Code of Practice to eliminate halocarbon emissions from refrigeration and air conditioning systems: preface


In 1987, Canada signed an international multilateral environmental treaty, the Montreal Protocol on Substances that Deplete the Ozone Layer (Montreal Protocol). This Protocol has universal participation, having been signed and ratified by 197 countries to date. Under the Montreal Protocol, parties have been phasing out the production and consumption of a wide range of chemicals that are known to contribute to the depletion of the ozone layer, including chlorofluorocarbons (CFCs) and hydrochlorofluorocarbons (HCFCs). The phase-out of these ozone-depleting substances (ODSs) has resulted in an increase in the use of halocarbon alternative substances such as hydrofluorocarbons (HFCs) and perfluorocarbons (PFCs), which are now known to be greenhouse gases. Alternative substances are available today, and thus a proactive approach to pollution prevention continues to be necessary.

At the federal level, Canada controls the production, import, export, sale, offer for sale and certain uses of ODSs through the provisions of the Ozone-depleting Substances Regulations, 1998. While the production and importation of virgin ozone-depleting substances are controlled and largely phased out, sizeable volumes continue to exist in systems such as large commercial building chillers, domestic appliances and mobile air conditioning systems. The federal government enacted the Federal Halocarbon Regulations, 2003 to prevent and reduce the releases of halocarbons at federal facilities and on federal and Aboriginal lands. Provinces and territories also have measures in place to minimize releases of ODSs.

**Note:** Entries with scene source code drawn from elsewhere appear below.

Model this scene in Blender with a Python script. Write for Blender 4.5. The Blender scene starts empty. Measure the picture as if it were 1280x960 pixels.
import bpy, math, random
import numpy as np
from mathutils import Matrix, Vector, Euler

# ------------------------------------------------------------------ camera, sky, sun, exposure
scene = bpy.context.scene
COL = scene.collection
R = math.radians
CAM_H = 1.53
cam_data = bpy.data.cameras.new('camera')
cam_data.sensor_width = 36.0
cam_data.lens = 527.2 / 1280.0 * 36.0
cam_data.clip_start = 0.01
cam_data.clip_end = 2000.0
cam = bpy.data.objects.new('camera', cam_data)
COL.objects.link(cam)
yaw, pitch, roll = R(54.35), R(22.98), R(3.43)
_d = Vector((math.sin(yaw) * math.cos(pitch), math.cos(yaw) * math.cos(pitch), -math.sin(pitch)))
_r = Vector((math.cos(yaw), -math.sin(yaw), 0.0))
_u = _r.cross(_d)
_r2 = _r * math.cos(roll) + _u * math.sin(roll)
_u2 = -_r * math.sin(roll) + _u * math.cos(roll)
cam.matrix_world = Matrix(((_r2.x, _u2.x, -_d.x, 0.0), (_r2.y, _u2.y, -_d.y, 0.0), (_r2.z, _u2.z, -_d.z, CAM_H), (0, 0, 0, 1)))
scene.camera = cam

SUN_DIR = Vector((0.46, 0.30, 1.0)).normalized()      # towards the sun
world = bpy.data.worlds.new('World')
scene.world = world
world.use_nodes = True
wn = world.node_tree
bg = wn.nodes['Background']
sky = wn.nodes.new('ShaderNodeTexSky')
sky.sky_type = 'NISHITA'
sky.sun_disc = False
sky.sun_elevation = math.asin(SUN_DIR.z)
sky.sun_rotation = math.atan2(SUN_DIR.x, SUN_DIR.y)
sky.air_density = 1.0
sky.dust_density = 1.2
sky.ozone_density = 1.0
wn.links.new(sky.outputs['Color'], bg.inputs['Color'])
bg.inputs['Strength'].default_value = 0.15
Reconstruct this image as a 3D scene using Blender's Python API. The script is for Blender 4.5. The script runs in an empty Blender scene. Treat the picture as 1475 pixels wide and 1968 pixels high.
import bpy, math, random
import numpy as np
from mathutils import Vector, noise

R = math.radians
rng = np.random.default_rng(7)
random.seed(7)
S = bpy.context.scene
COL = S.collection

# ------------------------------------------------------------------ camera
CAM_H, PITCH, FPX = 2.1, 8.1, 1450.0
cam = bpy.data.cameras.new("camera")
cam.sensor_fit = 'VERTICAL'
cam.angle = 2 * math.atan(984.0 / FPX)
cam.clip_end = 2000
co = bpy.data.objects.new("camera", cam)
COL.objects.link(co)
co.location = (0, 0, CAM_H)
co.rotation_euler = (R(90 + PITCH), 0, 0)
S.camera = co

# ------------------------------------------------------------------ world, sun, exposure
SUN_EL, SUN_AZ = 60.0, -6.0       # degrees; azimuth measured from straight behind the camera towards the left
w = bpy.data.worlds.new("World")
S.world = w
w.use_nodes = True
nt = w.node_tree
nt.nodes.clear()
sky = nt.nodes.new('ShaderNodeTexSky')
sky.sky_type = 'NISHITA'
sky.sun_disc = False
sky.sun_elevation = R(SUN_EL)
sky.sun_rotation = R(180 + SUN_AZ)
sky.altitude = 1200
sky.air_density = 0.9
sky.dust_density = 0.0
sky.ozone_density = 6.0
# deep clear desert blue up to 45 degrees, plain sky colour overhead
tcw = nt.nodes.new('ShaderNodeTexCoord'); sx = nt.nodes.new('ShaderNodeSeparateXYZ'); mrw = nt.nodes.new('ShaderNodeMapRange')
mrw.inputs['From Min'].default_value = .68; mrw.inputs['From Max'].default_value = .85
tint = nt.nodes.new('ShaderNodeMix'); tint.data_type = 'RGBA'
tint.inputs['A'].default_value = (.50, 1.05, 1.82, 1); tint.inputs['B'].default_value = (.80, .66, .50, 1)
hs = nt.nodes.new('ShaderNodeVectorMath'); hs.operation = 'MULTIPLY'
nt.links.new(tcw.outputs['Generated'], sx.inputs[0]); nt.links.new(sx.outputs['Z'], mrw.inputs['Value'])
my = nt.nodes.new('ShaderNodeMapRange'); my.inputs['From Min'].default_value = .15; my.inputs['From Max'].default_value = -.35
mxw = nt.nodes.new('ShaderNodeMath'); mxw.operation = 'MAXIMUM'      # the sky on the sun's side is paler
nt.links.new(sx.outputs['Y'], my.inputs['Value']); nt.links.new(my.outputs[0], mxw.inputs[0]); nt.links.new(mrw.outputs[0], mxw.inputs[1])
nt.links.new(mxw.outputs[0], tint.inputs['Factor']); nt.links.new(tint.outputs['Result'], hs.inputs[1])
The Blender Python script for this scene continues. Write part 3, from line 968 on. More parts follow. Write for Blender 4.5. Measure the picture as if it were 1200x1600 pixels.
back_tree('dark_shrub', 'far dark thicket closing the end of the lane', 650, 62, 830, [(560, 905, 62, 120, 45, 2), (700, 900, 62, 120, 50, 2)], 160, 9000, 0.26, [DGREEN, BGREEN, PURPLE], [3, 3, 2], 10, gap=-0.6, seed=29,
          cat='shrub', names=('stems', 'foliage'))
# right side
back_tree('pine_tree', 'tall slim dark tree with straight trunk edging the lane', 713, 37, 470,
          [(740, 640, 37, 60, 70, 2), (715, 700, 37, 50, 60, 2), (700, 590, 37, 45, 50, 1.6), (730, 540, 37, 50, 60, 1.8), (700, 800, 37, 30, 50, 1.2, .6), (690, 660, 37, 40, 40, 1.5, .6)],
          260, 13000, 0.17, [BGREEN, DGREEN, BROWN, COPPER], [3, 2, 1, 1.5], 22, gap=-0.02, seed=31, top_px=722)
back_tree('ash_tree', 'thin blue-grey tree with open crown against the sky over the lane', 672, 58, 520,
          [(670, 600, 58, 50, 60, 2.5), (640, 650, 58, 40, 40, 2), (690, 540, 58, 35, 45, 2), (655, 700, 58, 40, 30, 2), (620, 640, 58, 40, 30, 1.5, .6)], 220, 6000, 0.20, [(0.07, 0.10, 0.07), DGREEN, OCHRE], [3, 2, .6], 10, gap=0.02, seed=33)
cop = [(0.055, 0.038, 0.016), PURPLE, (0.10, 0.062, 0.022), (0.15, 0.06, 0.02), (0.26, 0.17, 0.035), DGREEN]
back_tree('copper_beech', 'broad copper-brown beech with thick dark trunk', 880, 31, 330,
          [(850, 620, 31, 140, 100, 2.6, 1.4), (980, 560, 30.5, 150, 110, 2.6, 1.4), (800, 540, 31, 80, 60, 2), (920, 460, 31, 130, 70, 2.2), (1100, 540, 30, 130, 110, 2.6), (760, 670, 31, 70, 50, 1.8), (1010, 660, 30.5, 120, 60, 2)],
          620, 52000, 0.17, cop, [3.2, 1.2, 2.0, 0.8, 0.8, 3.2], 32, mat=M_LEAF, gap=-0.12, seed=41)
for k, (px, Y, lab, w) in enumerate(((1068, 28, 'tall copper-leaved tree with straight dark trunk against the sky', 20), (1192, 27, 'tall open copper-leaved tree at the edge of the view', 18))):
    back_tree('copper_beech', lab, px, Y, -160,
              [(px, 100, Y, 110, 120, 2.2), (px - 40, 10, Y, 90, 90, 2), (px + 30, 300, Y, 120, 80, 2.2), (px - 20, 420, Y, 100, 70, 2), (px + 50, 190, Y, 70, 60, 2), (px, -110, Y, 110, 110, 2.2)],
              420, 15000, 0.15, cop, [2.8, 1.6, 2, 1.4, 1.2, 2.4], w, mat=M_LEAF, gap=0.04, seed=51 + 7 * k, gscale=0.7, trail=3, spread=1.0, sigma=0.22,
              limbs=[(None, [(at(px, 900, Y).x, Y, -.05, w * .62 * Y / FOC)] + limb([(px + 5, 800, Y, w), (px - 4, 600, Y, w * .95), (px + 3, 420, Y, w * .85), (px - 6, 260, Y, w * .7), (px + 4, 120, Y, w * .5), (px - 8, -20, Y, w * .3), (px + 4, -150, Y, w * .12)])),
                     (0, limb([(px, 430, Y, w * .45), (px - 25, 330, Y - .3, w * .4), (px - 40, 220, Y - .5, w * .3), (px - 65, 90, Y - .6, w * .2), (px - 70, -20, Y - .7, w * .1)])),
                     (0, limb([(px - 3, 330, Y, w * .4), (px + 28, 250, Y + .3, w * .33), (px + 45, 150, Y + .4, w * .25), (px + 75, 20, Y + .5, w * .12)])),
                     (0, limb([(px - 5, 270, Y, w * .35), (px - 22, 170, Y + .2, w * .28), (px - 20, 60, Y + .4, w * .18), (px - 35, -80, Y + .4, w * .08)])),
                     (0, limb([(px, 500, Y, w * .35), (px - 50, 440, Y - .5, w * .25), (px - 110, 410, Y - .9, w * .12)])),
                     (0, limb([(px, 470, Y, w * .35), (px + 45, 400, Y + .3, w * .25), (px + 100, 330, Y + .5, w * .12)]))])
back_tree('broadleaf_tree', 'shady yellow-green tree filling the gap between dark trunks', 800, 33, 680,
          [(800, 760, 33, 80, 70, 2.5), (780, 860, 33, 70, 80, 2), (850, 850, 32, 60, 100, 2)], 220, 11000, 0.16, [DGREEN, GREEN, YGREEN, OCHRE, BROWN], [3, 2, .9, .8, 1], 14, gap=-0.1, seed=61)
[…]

The Code of Practice for the Reduction of Chlorofluorocarbon (CFC) Emissions from Refrigeration and Air Conditioning Systems, published in March 1991 (1991 code of practice), was the first edition of Environment Canada's code of practice. Its publication was part of an action plan implemented by Environment Canada that aimed to reduce CFC emissions by major industries. It covered the following three types of systems: commercial and industrial, residential, and mobile air conditioning. It was based mainly on a document published by the Commission of European Communities (Report EUR 9509 EN). Its development was also guided by the Refrigerants Order of the National Swedish Environmental Protection Board (draft; October 1988) and the Action Guidelines of the Heating, Refrigerating and Air Conditioning Institute of Canada, and it reflected input from various Canadian industrial and governmental bodies.

The Environmental Code of Practice for Elimination of Fluorocarbon Emissions from Refrigeration and Air Conditioning Systems, published in 1996 (1996 code of practice), replaced the 1991 code of practice. It covered two additional types of systems: mobile refrigeration and heavy-duty mobile air conditioning. It also added a section on strategic planning. The 1991 code of practice was revised to reflect the national and global commitment to pollution prevention as well as the objectives of the National Action Plan for the Environmental Control of Ozone-Depleting Substances (ODS) and their Halocarbon Alternatives. It was expanded to include HCFCs and HFCs, and it was meant to be a guideline for manufacturers, contractors, service providers, environmental monitors and regulators. The 1996 code of practice was developed in consultation with stakeholders from various sectors.

The 2013 draft of the Environmental Code of Practice for the Elimination of Halocarbon Emissions from Refrigeration and Air Conditioning Systems updates and replaces the 1996 code of practice. As with the earlier versions, it is a complement to federal, provincial and territorial measures to minimize and eliminate emissions of certain halocarbons by introducing best practices in the cooling industry. The 2013 draft code covers the design, installation and servicing of stationary and mobile refrigeration and air conditioning systems. It also covers training requirements.

This code applies to stationary and mobile refrigeration and air conditioning systems that use halocarbons at federal facilities and on Aboriginal land. In some jurisdictions, the code of practice is incorporated into regulations, resulting in some or all of the sections of the code becoming mandatory requirements. Under the Federal Halocarbon Regulations, 2003, a person who installs, services, leak tests, charges or performs work that may result in the release of a halocarbon must do so in accordance with the current code of practice.